By Linda Marric

Every so often a film comes along and awakens something in its audience, something so visceral, so real and so utterly mesmeric that you are left wondering why there are not more films like it being made. As luck would have it, Julia Ducournau’s film Raw definitely falls in that category. This beautifully shot and brilliantly acted production made a big splash back in October 2016 when it was selected as part of the official competition at The London Film Festival. Ducournau went on to win the prestigious First Feature Competition prize, and the rest, as they say, is history. For the majority who missed it at LFF, the film is rightly getting a nationwide release, and judging by the interest it’s gathering, is sure to convert some new fans.

Dealing with themes relating to female awakening, teenage angst, and feelings of alienation, Raw delves into the psyche of its female protagonists like no other film has done before. Shy and retiring Justine (Garance Marillier) is about to start veterinary school, just like her parents and her sister before her, she is completely unaware of what awaits her on campus. When she is subjected to severe hazing and is forced to perform all sorts of indecent initiation rites, something altogether sinister takes hold of the young woman, something that only her sister Alexia (Ella Rumpf), also a student at the school, is able to relate to. Soon strange things start to happen to Justine, things which will challenge her upbringing in a strict animal-loving vegetarian household.

Ducournau follows in the long tradition of filmmakers making serious social and political commentary using horror as a catalyst for those themes. Fresh from the recent success of Jordan Peele‘s brilliant Get Out, it is refreshing to see a new generation of independent directors taking cues from the Carpenters and the Romeros who came before them, and making real, honest and believable horror films without resorting to cheap thrills. In Ducournau’s case, womanhood, or more precisely girlhood, is what is at the centre of her impressive work. Justine’s awakening is beautifully conveyed by Marillier whose turn as a young woman battling her inner demons, is beyond impressive. Her thirst for the unknown and her desire for flesh, carnal or otherwise, is what drives her to the brink.

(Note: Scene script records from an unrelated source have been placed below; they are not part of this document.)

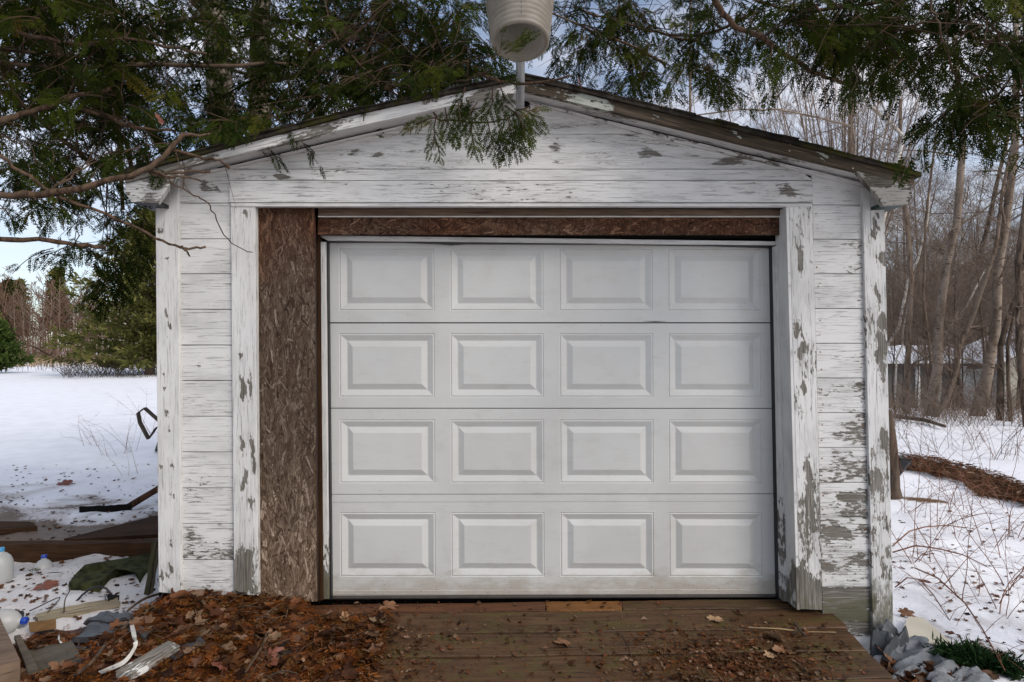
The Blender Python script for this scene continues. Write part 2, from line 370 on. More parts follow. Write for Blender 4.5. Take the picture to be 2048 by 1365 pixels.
# dark sheathing behind everything on the front
sh = MB(); sh.box((-1.95, .03, -.3), (-1.40, .06, 1.95)); sh.box((1.75, .03, -.3), (2.22, .06, 1.95)); sh.box((-1.5, .035, 2.345), (1.75, .05, 2.62))
build(sh, 'sheathing', DARKGAP, G); rel(bpy.data.objects['sheathing'])
# corner boards and opening casings
board('corner_board', [(310.5, 372), (356, 360), (362.5, 1190), (317, 1185)], -.018, .04, P_WHITE, 'z', .20, lambda x, y: .3*smooth(1080, 1180, y), .018, G)
board('corner_board', [(1725, 372), (1768.5, 385), (1788, 1300), (1747, 1300)], -.018, .04, P_WHITE, 'z', wrc, mb_, .02, G)
board('casing', [(461, 406.5), (510, 406.5), (516, 1192), (468, 1188)], -.016, .035, P_WHITE, 'z', wb, lambda x, y: .4*smooth(1090, 1185, y), .014, G)
board('casing', [(1578, 407), (1625.5, 407), (1645, 1221), (1600, 1219)], -.016, .035, P_WHITE, 'z', wcs, lambda x, y: .5*smooth(1150, 1220, y), .02, G)
# header board, drip strip and the gable siding above
board('header_board', [(458.5, 362), (1626, 362), (1626, 405), (458.5, 405)], -.012, .03, P_WHITE, 'x', .31, 0, .045, G)
board('drip_strip', [(461, 407), (1625, 407), (1623, 413.5), (463, 413.5)], -.022, .035, P_WHITE, 'x', .2, 0, .08, G)
def rakeY(x):   # lower edge of the rake frieze in the photograph's pixels on the wall plane
    xs = [330, 423, 700, 900, 1041, 1348, 1589, 1740, 1760]; ys = [368, 345, 280, 232, 200, 284, 338, 380, 384]
    return np.interp(x, xs, ys)
def gable_board(y0, y1, xa=None, xb=None):
    """clip a course of siding to the gable slope"""
    def cross(y, side):
        xs = np.linspace(1041, 330, 400) if side < 0 else np.linspace(1041, 1760, 400)
        for x in xs:
            if rakeY(x) > y: return x
        return xs[-1]
    a0, a1 = cross(max(y0, 203), -1)-6, cross(y1, -1)-14; b0, b1 = cross(max(y0, 203), 1)+6, cross(y1, 1)+14
    if xa: a0 = max(a0, xa); a1 = max(a1, xa)
    if xb: b0 = min(b0, xb); b1 = min(b1, xb)
    board('plank', [(a0, y0+1.1), (b0, y0+1.1), (b1, y1), (a1, y1)], .002+rnd.uniform(-.001, .001), .02, P_WHITE, 'x', .33, 0, .035, G)
gable_board(196, 268); gable_board(268, 338); gable_board(338, 361, 458.5, 1627)

# roof trims: polylines measured along each rake
def strip(name, top, bot, Y, t, mat, wear, moss=0, yb=None):
    """a long raking board made of short quads joined in one mesh"""
    obs = []
    for i in range(len(top)-1):
        obs.append((top[i], top[i+1], bot[i+1], bot[i]))
    V, Fc, UV = [], [], []; ou = rnd.uniform(0, 40); dist = 0
    for (a, b, c, d) in obs:
        A, B, C_, D = [onY(*p, Y) for p in (a, b, c, d)]; n = max(2, int((B-A).length/.03)); m = 4
        base = len(V)
        for j in range(m+1):
            for i in range(n+1):
                s, v = i/n, j/m; p = A*(1-s)*(1-v)+B*s*(1-v)+C_*s*v+D*(1-s)*v
                V.append(p); UV.append((ou+dist+s*(B-A).length, v*(A-D).length))
        for j in range(m):
            for i in range(n):
                k = base+j*(n+1)+i; q = (k, k+n+1, k+n+2, k+1); Fc.append(q)
        # underside and top returning back
        for j in (0, m):
            b2 = len(V)
            for i in range(n+1):
                p = V[base+j*(n+1)+i]; V.append(Vector((p.x, Y+t, p.z))); UV.append((UV[base+j*(n+1)+i][0], UV[base+j*(n+1)+i][1]+t))
            for i in range(n):
                k = base+j*(n+1)+i; Fc.append((k, k+1, b2+i+1, b2+i) if j == 0 else (k+1, k, b2+i, b2+i+1))
        dist += (B-A).length
    # end caps
    me = bpy.data.meshes.new(name); me.from_pydata([tuple(v) for v in V], [], Fc); me.update()
    uvl = me.uv_layers.new(name='UVMap'); li = np.empty(len(me.loops), dtype=np.int32); me.loops.foreach_get('vertex_index', li)
    uvl.data.foreach_set('uv', np.array(UV, dtype=np.float32)[li].ravel())
    A = np.array([tuple(v) for v in V]); x, y = to_px(A); w = wearf(x, y, wear(x, y) if callable(wear) else wear)
    for nm, vv in (('wear', w), ('moss', (moss(x, y) if callable(moss) else moss)+np.zeros(len(V)))):
        at = me.attributes.new(nm, 'FLOAT', 'POINT'); at.data.foreach_set('value', vv.astype(np.float32))
    o = link(name, me, mat, G); rel(o); return o
OV = -.15
Lt = [(1046, 157), (900, 187), (700, 230), (560, 266), (406, 308), (250, 347)]
Lb = [(1046, 183), (900, 212), (700, 256), (560, 289), (406, 325), (250, 366)]
Rt = [(1046, 157), (1140, 178), (1348, 229), (1560, 281), (1700, 317), (1833, 351)]
Rb = [(1046, 181), (1140, 203), (1348, 254), (1560, 306), (1700, 340), (1826, 371)]
strip('fascia', Lt, Lb, OV, .03, P_WHITE, lambda x, y: .46+.2*smooth(420, 260, x)+.1*smooth(900, 1000, x), .22)
strip('fascia', Rt, Rb, OV, .03, P_BROWN, lambda x, y: .98-.45*smooth(1300, 1060, x), .3)
# soffit boards (undersides between fascia and wall)
def soffit(bot, xs0, mat, wear):
    V, Fc, UV = [], [], []; n = 0
    P = [onY(*b, OV+.03) for b in bot]
    for i, p in enumerate(P):
        V += [(p.x, OV+.032, p.z+.004), (p.x, .0, p.z+.004)]; UV += [(i*.5, 0), (i*.5, .15)]
        if i: k = 2*i; Fc.append((k-2, k-1, k+1, k))
    me = bpy.data.meshes.new('soffit'); me.from_pydata(V, [], Fc); me.update()
    uvl = me.uv_layers.new(name='UVMap')
    for l in me.loops: uvl.data[l.index].uv = UV[l.vertex_index]
    for nm, vv in (('wear', wear), ('moss', 0)):
        at = me.attributes.new(nm, 'FLOAT', 'POINT'); at.data.foreach_set('value', np.full(len(V), vv, dtype=np.float32))
    o = link('soffit', me, mat, G); rel(o)
soffit(Lb, 0, P_WHITE, .15); soffit(Rb, 0, P_WHITE, .42)
# raking frieze flat on the wall
def frieze(side):
    if side < 0: X = [1032, 900, 700, 560, 423, 352]
    else: X = [1058, 1140, 1348, 1560, 1660, 1738]
    b = [(x, float(rakeY(x))) for x in X]; src = Lb if side < 0 else Rb
    sx = sorted(src); t = []
    for x in X:
        # where the soffit meets the wall, projected on the wall plane
        P = [onY(*p, OV) for p in sx]; w = onY(x, 300, 0).x; z = np.interp(w, [p.x for p in P], [p.z for p in P])
        q = to_px(np.array([[w, -.02, z]])); t.append((float(q[0][0]), float(q[1][0])-1))
    strip('frieze', t, b, -.02, .03, P_WHITE, lambda x, y: (.16 if side < 0 else .46-.1*smooth(1500, 1700, x)), 0)
frieze(-1); frieze(1)
# cornice returns: the boxed ends of the eaves
def poly_plate(name, pts, Y, t, mat, wear, moss=0, along='x', parent=G, tri=True):
    import mathutils
    P = [onY(*p, Y) for p in pts]
    # subdivide by a fan over a grid: clip small grid to polygon using triangulation of the outline
    tes = mathutils.geometry.tessellate_polygon([P]); V = [tuple(p) for p in P]; n = len(P)
    Fc = [tuple(f) for f in tes]; V += [(p.x, Y+t, p.z) for p in P]
    Fc += [(i, (i+1) % n, n+(i+1) % n, n+i) for i in range(n)]
    me = bpy.data.meshes.new(name); me.from_pydata(V, [], Fc); me.update()
    uvl = me.uv_layers.new(name='UVMap')
    for l in me.loops:
        v = V[l.vertex_index]; uvl.data[l.index].uv = (v[0]+3.3, v[2]+v[1]) if along == 'x' else (v[2]+v[1], v[0]+3.3)
    for nm, vv in (('wear', wear), ('moss', moss)):
        at = me.attributes.new(nm, 'FLOAT', 'POINT'); at.data.foreach_set('value', np.full(len(V), vv, dtype=np.float32))
    o = link(name, me, mat, parent); rel(o); return o
poly_plate('eave_return', [(250, 364), (361, 337), (380, 333), (345, 362), (330, 384), (314, 407), (262, 404), (251, 386)], -.135, .03, P_WHITE, .46)
poly_plate('eave_return', [(1714, 343), (1822, 370), (1825, 396), (1816, 408), (1767, 411.5), (1758, 396), (1747, 383), (1734, 369)], -.155, .03, P_GREY, .80)
# eave soffits behind the returns and side eave fascias
es = MB()
a = onY(1768, 412, -.13); b = onY(1818, 408, -.13); es.add([a, b, (b.x, 4.9, b.z), (a.x, 4.9, a.z), a+Vector((0,0,.02)), b+Vector((0,0,.02)), (b.x, 4.9, b.z+.02), (a.x, 4.9, a.z+.02)], [(0,3,2,1), (4,5,6,7), (0,1,5,4), (1,2,6,5), (3,0,4,7)])
o = build(es, 'eave_soffit', GREEN_D, G); rel(o)
es = MB(); a = onY(262, 405, -.13); b = onY(314, 408, -.13)
es.add([a, b, (b.x, 4.9, b.z), (a.x, 4.9, a.z), a+Vector((0,0,.02)), b+Vector((0,0,.02)), (b.x, 4.9, b.z+.02), (a.x, 4.9, a.z+.02)], [(0,3,2,1), (4,5,6,7), (0,1,5,4), (1,2,6,5), (3,0,4,7)])
o = build(es, 'eave_soffit', BLACK, G); rel(o)
# roof slabs following the sagging rake, dark with moss
ROOF = MT('mossy_shingles', .95, .1); v = ROOF.co('Object', (1, 1, 1)); n = ROOF.noise(v, 14, 6, .65); n2 = ROOF.noise(v, 3, 5, .6)
c = ROOF.mix(ROOF.smask(n, .35, .65), (.018,.015,.012), (.05,.042,.034)); c = ROOF.mix(ROOF.smask(n2, .5, .62), c, (.045,.042,.010)); ROOF.col(c); ROOF.bump(n, .02); ROOF = ROOF.m
def slab(top):
    P = [onY(*p, OV-.02) for p in top]; mb = MB(); Z = [(p.x, p.z) for p in P]; d = .02
    if Z[0][0] < Z[-1][0]: Z[0] = (Z[0][0]-.01, Z[0][1])
    ext = ((Z[-1][0]-Z[-2][0]), (Z[-1][1]-Z[-2][1])); k = .03/abs(ext[0]); Z[-1] = (Z[-1][0]+ext[0]*k, Z[-1][1]+ext[1]*k)
    vs = []; fs = []
    for x, z in Z: vs += [(x, OV-.02, z), (x, OV-.02, z+d), (x, 5.0, z+d), (x, 5.0, z)]
    for i in range(len(Z)-1):
        a = 4*i; b = a+4; fs += [(a, b, b+1, a+1), (a+1, b+1, b+2, a+2), (a+3, a, b, b+3)[::-1], (a+2, b+2, b+3, a+3)]
    e = 4*(len(Z)-1); fs += [(0, 1, 2, 3), (e+3, e+2, e+1, e)]
    mb.add(vs, fs); o = build(mb, 'roof', ROOF, G); rel(o)
    # uneven shingle butts along the rake
    L = 0
    for i in range(len(Z)-1):
        (x0, z0), (x1, z1) = Z[i], Z[i+1]; seg = math.hypot(x1-x0, z1-z0); n = int(seg/.13)+1
        for k in range(n):
            s0, s1 = k/n-.004, (k+1)/n+.004; sh = MB(); th = rnd.uniform(.006, .012); yo = OV-.02-rnd.uniform(0, .012)
            pa = (lerp(x0, x1, s0), lerp(z0, z1, s0)+d); pb = (lerp(x0, x1, s1), lerp(z0, z1, s1)+d); u = rnd.uniform(-.003, .003)
            vs = [(pa[0], yo, pa[1]+.001), (pb[0], yo, pb[1]+.001), (pb[0], .3, pb[1]+.001), (pa[0], .3, pa[1]+.001),
                  (pa[0], yo, pa[1]+th+u), (pb[0], yo+rnd.uniform(-.01, .01), pb[1]+th-u), (pb[0], .3, pb[1]+th), (pa[0], .3, pa[1]+th)]
            sh.add(vs, [(0,3,2,1), (4,5,6,7), (0,1,5,4), (1,2,6,5), (2,3,7,6), (3,0,4,7)]); o = build(sh, 'shingle', ROOF, G); rel(o)
slab(Lt); slab(Rt)
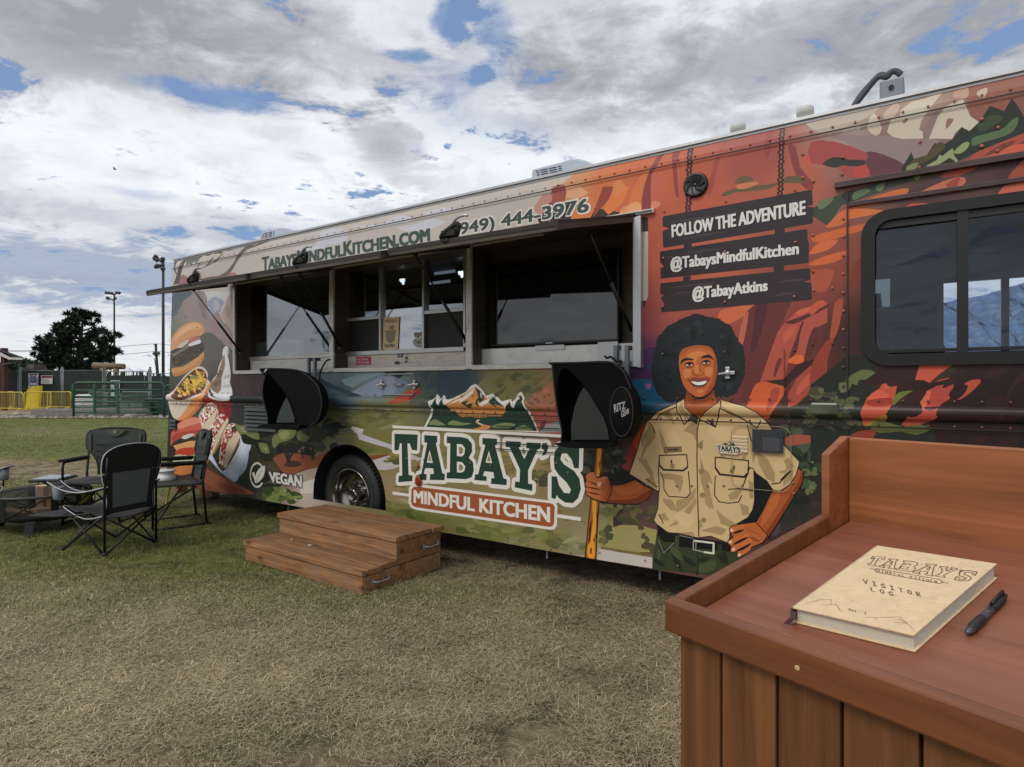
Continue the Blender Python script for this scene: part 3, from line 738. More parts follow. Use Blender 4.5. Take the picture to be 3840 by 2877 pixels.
b=MB();p=Vector(tu(*Z('K',590,940),-1.5));b.sphere(p,.13,14,8,(1,.4,.36));b.build('mirror',BLACK,truck)
b=MB();b.tube([tu(*Z('K',400,670),-.35),tu(*Z('K',415,800),-.35),tu(*Z('K',490,1045),-.35)],.03,8);b.build('seat_belt',BLACK,truck)
b=MB();b.lathe([(.20,0),(.215,.012),(.23,0),(.215,-.012)],28,Vector(tu(*Z('K',600,1090),-.8)),Euler((rad(50),0,rad(60))).to_matrix(),closed=True);b.build('steering_wheel',BLACK_G,truck)
b=MB();b.hexa([tl(3.6,1.2,-.3),tl(4.6,1.2,-.3),tl(4.6,1.2,-2.2),tl(3.6,1.2,-2.2),tl(3.9,1.70,-.3),tl(4.6,1.74,-.3),tl(4.6,1.74,-2.2),tl(3.9,1.70,-2.2)]);b.build('dashboard',mat('dash',C(48,50,53),.6,0,.1,5),truck)
b=MB();q=tu(*Z('K',432,660),-2.2);b.box((q[0],WD-.06,q[2]),(.14,.01,.24));b.build('glowing_window_plate',emis('window_plate_glow',(.5,.55,.58),.25),truck)  # glowing plate on the far panel; daylight put in as emission
b=MB();b.bar(tu(*Z('K',700,900),-1.4),tu(*Z('K',800,1050),-1.2),.05,.12);b.build('door_grip',mat('dash',C(70,72,75)),truck)
def roof_unit(pts,w0,w1,name,m,gr):
 b=MB();a_=[U(x,y,w0)for x,y in pts]
 a_=[(u,max(v,3.0))for u,v in a_]
 b.prism([tl(u,v,w0)for u,v in a_],(0,w0-w1,0));o=b.build(name,m,truck,bevel=.012)
 b=MB()
 for(x0,y0,x1,y1,hgt)in gr:
  p0,p1=U(x0,y0,w0+.003),U(x1,y1,w0+.003);p2=U(x0,y0+hgt,w0+.003)
  b._add([tl(p0[0],p0[1],w0+.003),tl(p1[0],p1[1],w0+.003),tl(p1[0],p1[1]-(p0[1]-p2[1]),w0+.003),tl(p2[0],p2[1],w0+.003)],[(0,1,2,3)])
 b.build('vent_slot',mat('vent_dark',C(40,44,58),.8),o)
 return o
ACM=mat('roof_unit_plastic',C(172,180,196),.45,0,.05,3)
sl_=[]
for r_ in range(4):
 for(xa,xb)in((640,700),(730,890),(920,1090),(1115,1190)):
  y=lambda x:585+45*r_-.20*(x-640)+(0)
  k_=r_*10
  sl_.append(Z('Z',xa+k_,y(xa))+Z('Z',xb+k_,y(xb))+(3.2,))
roof_unit([Z('Z',*p)for p in((520,900),(550,570),(580,550),(1280,365),(1400,325),(1560,318),(1700,350),(1960,460),(2100,620))],-.55,-1.4,'air_conditioner',ACM,sl_)
A5=lambda x,y:(960+x*.14486,820+y*.14486)
sl_=[A5(xa+0,390+40*r_-.22*(xa-150))+A5(xb,390+40*r_-.22*(xb-150))+(2.6,)for r_ in range(4)for xa,xb in((165-8*r_,195),(220,300),(325,410),(440,470))]
roof_unit([A5(*p)for p in((90,620),(105,400),(140,365),(590,232),(720,235),(1060,318),(1200,420))],-.55,-1.4,'air_conditioner',ACM,sl_)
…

Hailed as one of the best horror movies to come out of France in the last decade, Raw manages to thrill, but it also offers its audience a classier, more sedate type of horror. Away from the usual tropes of jump-scares and easily forgettable storylines, films like Raw treat their audiences with the respect they deserve. Peppered with abundant use of Franglais and a killer soundtrack, Ducournau not only manages the impossible by making a film in French appeal to wider English speaking audiences, but she also gives young women a voice to talk about their innermost desires and fears. A beautifully written and superbly executed film and a real joy to watch, despite the odd gory detail.

Raw is on general release from Friday April 7th.